▶ [GOAL]
Please give the data below again in full, exactly as it stands.
*** GIVEN INFORMATION ***
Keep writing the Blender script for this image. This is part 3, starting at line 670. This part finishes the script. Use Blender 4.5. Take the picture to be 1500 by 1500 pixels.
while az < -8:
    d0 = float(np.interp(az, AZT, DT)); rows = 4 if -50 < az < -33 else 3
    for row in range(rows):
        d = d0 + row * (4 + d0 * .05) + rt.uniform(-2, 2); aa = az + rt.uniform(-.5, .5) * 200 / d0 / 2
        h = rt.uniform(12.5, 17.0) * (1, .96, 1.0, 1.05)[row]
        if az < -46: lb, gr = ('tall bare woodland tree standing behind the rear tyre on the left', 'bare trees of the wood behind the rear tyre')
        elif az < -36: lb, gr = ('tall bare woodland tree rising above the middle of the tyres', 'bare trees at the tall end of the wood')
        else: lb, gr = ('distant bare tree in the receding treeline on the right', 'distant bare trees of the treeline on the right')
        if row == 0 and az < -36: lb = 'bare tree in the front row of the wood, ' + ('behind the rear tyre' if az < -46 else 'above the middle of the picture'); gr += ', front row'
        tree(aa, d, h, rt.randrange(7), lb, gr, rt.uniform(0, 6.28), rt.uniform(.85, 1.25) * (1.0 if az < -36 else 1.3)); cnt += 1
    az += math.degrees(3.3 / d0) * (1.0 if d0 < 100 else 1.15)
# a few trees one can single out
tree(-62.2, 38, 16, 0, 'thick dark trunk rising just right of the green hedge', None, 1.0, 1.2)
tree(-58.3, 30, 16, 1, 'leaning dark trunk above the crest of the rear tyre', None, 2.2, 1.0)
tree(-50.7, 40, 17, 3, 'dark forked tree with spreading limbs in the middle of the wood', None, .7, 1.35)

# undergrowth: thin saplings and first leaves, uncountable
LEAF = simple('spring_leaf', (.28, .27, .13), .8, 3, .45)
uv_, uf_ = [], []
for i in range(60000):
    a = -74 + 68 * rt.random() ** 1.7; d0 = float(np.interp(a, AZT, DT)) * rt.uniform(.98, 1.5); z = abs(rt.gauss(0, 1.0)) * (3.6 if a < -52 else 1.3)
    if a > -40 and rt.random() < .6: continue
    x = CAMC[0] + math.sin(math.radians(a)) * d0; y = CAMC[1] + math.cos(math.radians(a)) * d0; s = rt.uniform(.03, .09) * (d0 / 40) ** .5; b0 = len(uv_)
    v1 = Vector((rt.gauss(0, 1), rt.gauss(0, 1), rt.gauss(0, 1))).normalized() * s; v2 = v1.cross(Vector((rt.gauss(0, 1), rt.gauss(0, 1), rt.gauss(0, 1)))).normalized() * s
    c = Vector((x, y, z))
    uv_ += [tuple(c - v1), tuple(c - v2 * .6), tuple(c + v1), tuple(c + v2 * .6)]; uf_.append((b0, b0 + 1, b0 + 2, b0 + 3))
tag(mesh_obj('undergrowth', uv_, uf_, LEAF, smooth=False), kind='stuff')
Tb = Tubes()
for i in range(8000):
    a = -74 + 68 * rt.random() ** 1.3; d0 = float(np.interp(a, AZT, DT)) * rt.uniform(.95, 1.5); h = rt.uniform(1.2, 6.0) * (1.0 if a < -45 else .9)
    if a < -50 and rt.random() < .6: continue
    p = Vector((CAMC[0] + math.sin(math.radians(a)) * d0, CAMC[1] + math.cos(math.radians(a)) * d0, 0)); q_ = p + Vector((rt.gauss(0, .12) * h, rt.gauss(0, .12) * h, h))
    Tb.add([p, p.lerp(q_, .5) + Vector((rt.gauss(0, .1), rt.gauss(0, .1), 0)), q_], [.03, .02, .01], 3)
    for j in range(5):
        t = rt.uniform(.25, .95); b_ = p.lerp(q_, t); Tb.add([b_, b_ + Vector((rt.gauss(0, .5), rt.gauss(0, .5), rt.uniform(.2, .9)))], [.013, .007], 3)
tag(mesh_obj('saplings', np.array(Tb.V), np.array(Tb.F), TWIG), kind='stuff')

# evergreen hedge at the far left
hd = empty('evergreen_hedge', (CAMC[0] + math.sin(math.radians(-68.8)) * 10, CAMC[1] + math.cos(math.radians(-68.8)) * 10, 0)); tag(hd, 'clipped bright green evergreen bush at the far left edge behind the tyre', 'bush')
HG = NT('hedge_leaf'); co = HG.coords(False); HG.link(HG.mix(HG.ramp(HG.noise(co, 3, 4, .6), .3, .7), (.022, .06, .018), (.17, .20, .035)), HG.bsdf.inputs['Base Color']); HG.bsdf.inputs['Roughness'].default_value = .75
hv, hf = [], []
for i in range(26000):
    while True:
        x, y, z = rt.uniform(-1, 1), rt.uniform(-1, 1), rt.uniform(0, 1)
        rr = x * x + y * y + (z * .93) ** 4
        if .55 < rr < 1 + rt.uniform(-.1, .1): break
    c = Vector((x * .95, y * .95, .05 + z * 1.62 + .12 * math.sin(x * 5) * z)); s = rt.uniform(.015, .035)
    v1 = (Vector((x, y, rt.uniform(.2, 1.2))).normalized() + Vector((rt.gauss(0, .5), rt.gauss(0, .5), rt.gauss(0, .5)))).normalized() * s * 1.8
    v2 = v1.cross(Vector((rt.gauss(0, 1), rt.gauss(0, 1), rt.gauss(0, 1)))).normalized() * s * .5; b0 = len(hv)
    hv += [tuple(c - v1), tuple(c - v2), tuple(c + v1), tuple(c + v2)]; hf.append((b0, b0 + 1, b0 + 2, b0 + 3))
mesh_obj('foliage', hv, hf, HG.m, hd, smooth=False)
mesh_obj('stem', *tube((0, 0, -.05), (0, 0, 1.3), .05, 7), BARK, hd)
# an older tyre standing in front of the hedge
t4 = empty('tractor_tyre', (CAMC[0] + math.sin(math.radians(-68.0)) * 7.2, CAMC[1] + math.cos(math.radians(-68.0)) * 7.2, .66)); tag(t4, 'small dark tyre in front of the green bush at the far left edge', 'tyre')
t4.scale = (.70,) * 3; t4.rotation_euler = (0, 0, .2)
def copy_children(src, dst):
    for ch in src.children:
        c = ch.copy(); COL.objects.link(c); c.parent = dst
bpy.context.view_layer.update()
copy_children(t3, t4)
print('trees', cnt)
***
▶ [TASK RESULT]
Keep writing the Blender script for this image. This is part 3, starting at line 670. This part finishes the script. Use Blender 4.5. Take the picture to be 1500 by 1500 pixels.
while az < -8:
    d0 = float(np.interp(az, AZT, DT)); rows = 4 if -50 < az < -33 else 3
    for row in range(rows):
        d = d0 + row * (4 + d0 * .05) + rt.uniform(-2, 2); aa = az + rt.uniform(-.5, .5) * 200 / d0 / 2
        h = rt.uniform(12.5, 17.0) * (1, .96, 1.0, 1.05)[row]
        if az < -46: lb, gr = ('tall bare woodland tree standing behind the rear tyre on the left', 'bare trees of the wood behind the rear tyre')
        elif az < -36: lb, gr = ('tall bare woodland tree rising above the middle of the tyres', 'bare trees at the tall end of the wood')
        else: lb, gr = ('distant bare tree in the receding treeline on the right', 'distant bare trees of the treeline on the right')
        if row == 0 and az < -36: lb = 'bare tree in the front row of the wood, ' + ('behind the rear tyre' if az < -46 else 'above the middle of the picture'); gr += ', front row'
        tree(aa, d, h, rt.randrange(7), lb, gr, rt.uniform(0, 6.28), rt.uniform(.85, 1.25) * (1.0 if az < -36 else 1.3)); cnt += 1
    az += math.degrees(3.3 / d0) * (1.0 if d0 < 100 else 1.15)
# a few trees one can single out
tree(-62.2, 38, 16, 0, 'thick dark trunk rising just right of the green hedge', None, 1.0, 1.2)
tree(-58.3, 30, 16, 1, 'leaning dark trunk above the crest of the rear tyre', None, 2.2, 1.0)
tree(-50.7, 40, 17, 3, 'dark forked tree with spreading limbs in the middle of the wood', None, .7, 1.35)

# undergrowth: thin saplings and first leaves, uncountable
LEAF = simple('spring_leaf', (.28, .27, .13), .8, 3, .45)
uv_, uf_ = [], []
for i in range(60000):
    a = -74 + 68 * rt.random() ** 1.7; d0 = float(np.interp(a, AZT, DT)) * rt.uniform(.98, 1.5); z = abs(rt.gauss(0, 1.0)) * (3.6 if a < -52 else 1.3)
    if a > -40 and rt.random() < .6: continue
    x = CAMC[0] + math.sin(math.radians(a)) * d0; y = CAMC[1] + math.cos(math.radians(a)) * d0; s = rt.uniform(.03, .09) * (d0 / 40) ** .5; b0 = len(uv_)
    v1 = Vector((rt.gauss(0, 1), rt.gauss(0, 1), rt.gauss(0, 1))).normalized() * s; v2 = v1.cross(Vector((rt.gauss(0, 1), rt.gauss(0, 1), rt.gauss(0, 1)))).normalized() * s
    c = Vector((x, y, z))
    uv_ += [tuple(c - v1), tuple(c - v2 * .6), tuple(c + v1), tuple(c + v2 * .6)]; uf_.append((b0, b0 + 1, b0 + 2, b0 + 3))
tag(mesh_obj('undergrowth', uv_, uf_, LEAF, smooth=False), kind='stuff')
Tb = Tubes()
for i in range(8000):
    a = -74 + 68 * rt.random() ** 1.3; d0 = float(np.interp(a, AZT, DT)) * rt.uniform(.95, 1.5); h = rt.uniform(1.2, 6.0) * (1.0 if a < -45 else .9)
    if a < -50 and rt.random() < .6: continue
    p = Vector((CAMC[0] + math.sin(math.radians(a)) * d0, CAMC[1] + math.cos(math.radians(a)) * d0, 0)); q_ = p + Vector((rt.gauss(0, .12) * h, rt.gauss(0, .12) * h, h))
    Tb.add([p, p.lerp(q_, .5) + Vector((rt.gauss(0, .1), rt.gauss(0, .1), 0)), q_], [.03, .02, .01], 3)
    for j in range(5):
        t = rt.uniform(.25, .95); b_ = p.lerp(q_, t); Tb.add([b_, b_ + Vector((rt.gauss(0, .5), rt.gauss(0, .5), rt.uniform(.2, .9)))], [.013, .007], 3)
tag(mesh_obj('saplings', np.array(Tb.V), np.array(Tb.F), TWIG), kind='stuff')

# evergreen hedge at the far left
hd = empty('evergreen_hedge', (CAMC[0] + math.sin(math.radians(-68.8)) * 10, CAMC[1] + math.cos(math.radians(-68.8)) * 10, 0)); tag(hd, 'clipped bright green evergreen bush at the far left edge behind the tyre', 'bush')
HG = NT('hedge_leaf'); co = HG.coords(False); HG.link(HG.mix(HG.ramp(HG.noise(co, 3, 4, .6), .3, .7), (.022, .06, .018), (.17, .20, .035)), HG.bsdf.inputs['Base Color']); HG.bsdf.inputs['Roughness'].default_value = .75
hv, hf = [], []
for i in range(26000):
    while True:
        x, y, z = rt.uniform(-1, 1), rt.uniform(-1, 1), rt.uniform(0, 1)
        rr = x * x + y * y + (z * .93) ** 4
        if .55 < rr < 1 + rt.uniform(-.1, .1): break
    c = Vector((x * .95, y * .95, .05 + z * 1.62 + .12 * math.sin(x * 5) * z)); s = rt.uniform(.015, .035)
    v1 = (Vector((x, y, rt.uniform(.2, 1.2))).normalized() + Vector((rt.gauss(0, .5), rt.gauss(0, .5), rt.gauss(0, .5)))).normalized() * s * 1.8
    v2 = v1.cross(Vector((rt.gauss(0, 1), rt.gauss(0, 1), rt.gauss(0, 1)))).normalized() * s * .5; b0 = len(hv)
    hv += [tuple(c - v1), tuple(c - v2), tuple(c + v1), tuple(c + v2)]; hf.append((b0, b0 + 1, b0 + 2, b0 + 3))
mesh_obj('foliage', hv, hf, HG.m, hd, smooth=False)
mesh_obj('stem', *tube((0, 0, -.05), (0, 0, 1.3), .05, 7), BARK, hd)
# an older tyre standing in front of the hedge
t4 = empty('tractor_tyre', (CAMC[0] + math.sin(math.radians(-68.0)) * 7.2, CAMC[1] + math.cos(math.radians(-68.0)) * 7.2, .66)); tag(t4, 'small dark tyre in front of the green bush at the far left edge', 'tyre')
t4.scale = (.70,) * 3; t4.rotation_euler = (0, 0, .2)
def copy_children(src, dst):
    for ch in src.children:
        c = ch.copy(); COL.objects.link(c); c.parent = dst
bpy.context.view_layer.update()
copy_children(t3, t4)
print('trees', cnt)